[asdf-devel] ASDF git releases and ASDF "real" releases

Robert Goldman rpgoldman at sift.info
Wed Aug 19 14:50:11 UTC 2009


Juan Jose Garcia-Ripoll wrote:
> Now that this discussion is opened, I would like to add a small
> question and a petition.
> 
> First the question. What is the level of integration of ASDF with
> different implementations? Does ASDF support all lisp implementations
> equally? Does SBCL (and perhaps other) ship the latest versions of
> ASDF?

This is a good question.  Do we have a notion of an ASDF release from
git that is flagged as worth packaging into an implementation?

I'm thinking that, for example, it's a good idea for us to be able to
push releases like 1.359 and 1.360 that people can try out and load on
their own.

But I'd argue that we should additionally take some action (I'm not sure
what this would be or how to manage it) to "bless" a release as being
stable enough for implementation maintainers to adopt.

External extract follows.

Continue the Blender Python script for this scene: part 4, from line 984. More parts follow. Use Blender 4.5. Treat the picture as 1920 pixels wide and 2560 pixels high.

At the very least, we might want to buff the tests, and have some page
where people could report testing ASDF on different implementation X OS
X architecture tuples.

Also, would it be worth tweaking the version numbering scheme to provide
information about the nature of the changes (as, e.g., ASDF itself
suggests).

For example, if we were at 1.0.359, my doc string patch, because it
wouldn't change the API or behavior, would just push us to 1.0.360.

The proposed test-op modification so that test-op is made to depend by
default on load-op would change behavior but not the API.  So this
should push us from 1.0.359 to 1.1.0. [Previously, test-op had no
default dependencies, and everyone wanting to implement it had to add a
:depends-on (:test-op (:load-op "foo")) to his/her foo system.]

Finally, if we were to change the API incompatibly, that should bump us
from 1.0.359 to 2.0.0.

[While this seems crispy and clear, I suspect that in practice "change
the API incompatibly" is not sufficiently operational that one could
take a look at a change and decide unambiguously if it was an
incompatible API modification.]

The ASDF development community has a higher duty to its users than
developers of a less pervasive library, so it's probably worth thinking
about this a little to get it right.